▸ Exercise
Would you extract the whole listing below and retype it exactly?

▸ Given information

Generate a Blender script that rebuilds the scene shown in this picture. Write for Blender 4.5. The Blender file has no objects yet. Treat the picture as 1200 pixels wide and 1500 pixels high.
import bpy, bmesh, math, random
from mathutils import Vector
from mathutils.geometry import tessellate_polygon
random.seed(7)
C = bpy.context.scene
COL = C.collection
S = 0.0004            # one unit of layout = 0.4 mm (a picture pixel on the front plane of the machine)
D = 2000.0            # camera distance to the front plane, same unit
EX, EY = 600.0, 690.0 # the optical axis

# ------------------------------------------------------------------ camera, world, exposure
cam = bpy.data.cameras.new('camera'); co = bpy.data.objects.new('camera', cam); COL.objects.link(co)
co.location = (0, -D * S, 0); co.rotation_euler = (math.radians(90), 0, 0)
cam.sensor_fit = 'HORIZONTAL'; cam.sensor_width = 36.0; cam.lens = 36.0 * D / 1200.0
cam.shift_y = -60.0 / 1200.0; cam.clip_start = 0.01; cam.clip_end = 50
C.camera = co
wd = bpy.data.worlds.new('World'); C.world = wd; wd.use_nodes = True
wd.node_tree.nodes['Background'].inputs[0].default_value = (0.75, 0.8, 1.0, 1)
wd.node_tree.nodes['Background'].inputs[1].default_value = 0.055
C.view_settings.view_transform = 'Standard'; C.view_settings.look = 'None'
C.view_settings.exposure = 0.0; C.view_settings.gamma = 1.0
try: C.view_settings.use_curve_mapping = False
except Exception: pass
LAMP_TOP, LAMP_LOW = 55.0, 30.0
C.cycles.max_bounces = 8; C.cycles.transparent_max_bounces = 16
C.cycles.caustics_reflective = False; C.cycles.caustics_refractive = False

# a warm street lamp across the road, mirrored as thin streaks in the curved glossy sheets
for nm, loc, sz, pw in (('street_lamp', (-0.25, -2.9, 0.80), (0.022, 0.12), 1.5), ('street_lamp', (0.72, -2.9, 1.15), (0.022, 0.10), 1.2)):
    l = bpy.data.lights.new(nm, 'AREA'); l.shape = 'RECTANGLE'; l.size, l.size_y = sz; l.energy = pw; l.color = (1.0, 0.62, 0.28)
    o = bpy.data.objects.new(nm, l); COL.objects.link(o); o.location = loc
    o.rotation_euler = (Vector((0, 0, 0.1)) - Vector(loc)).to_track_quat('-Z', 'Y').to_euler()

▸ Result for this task
Generate a Blender script that rebuilds the scene shown in this picture. Write for Blender 4.5. The Blender file has no objects yet. Treat the picture as 1200 pixels wide and 1500 pixels high.
import bpy, bmesh, math, random
from mathutils import Vector
from mathutils.geometry import tessellate_polygon
random.seed(7)
C = bpy.context.scene
COL = C.collection
S = 0.0004            # one unit of layout = 0.4 mm (a picture pixel on the front plane of the machine)
D = 2000.0            # camera distance to the front plane, same unit
EX, EY = 600.0, 690.0 # the optical axis

# ------------------------------------------------------------------ camera, world, exposure
cam = bpy.data.cameras.new('camera'); co = bpy.data.objects.new('camera', cam); COL.objects.link(co)
co.location = (0, -D * S, 0); co.rotation_euler = (math.radians(90), 0, 0)
cam.sensor_fit = 'HORIZONTAL'; cam.sensor_width = 36.0; cam.lens = 36.0 * D / 1200.0
cam.shift_y = -60.0 / 1200.0; cam.clip_start = 0.01; cam.clip_end = 50
C.camera = co
wd = bpy.data.worlds.new('World'); C.world = wd; wd.use_nodes = True
wd.node_tree.nodes['Background'].inputs[0].default_value = (0.75, 0.8, 1.0, 1)
wd.node_tree.nodes['Background'].inputs[1].default_value = 0.055
C.view_settings.view_transform = 'Standard'; C.view_settings.look = 'None'
C.view_settings.exposure = 0.0; C.view_settings.gamma = 1.0
try: C.view_settings.use_curve_mapping = False
except Exception: pass
LAMP_TOP, LAMP_LOW = 55.0, 30.0
C.cycles.max_bounces = 8; C.cycles.transparent_max_bounces = 16
C.cycles.caustics_reflective = False; C.cycles.caustics_refractive = False

# a warm street lamp across the road, mirrored as thin streaks in the curved glossy sheets
for nm, loc, sz, pw in (('street_lamp', (-0.25, -2.9, 0.80), (0.022, 0.12), 1.5), ('street_lamp', (0.72, -2.9, 1.15), (0.022, 0.10), 1.2)):
    l = bpy.data.lights.new(nm, 'AREA'); l.shape = 'RECTANGLE'; l.size, l.size_y = sz; l.energy = pw; l.color = (1.0, 0.62, 0.28)
    o = bpy.data.objects.new(nm, l); COL.objects.link(o); o.location = loc
    o.rotation_euler = (Vector((0, 0, 0.1)) - Vector(loc)).to_track_quat('-Z', 'Y').to_euler()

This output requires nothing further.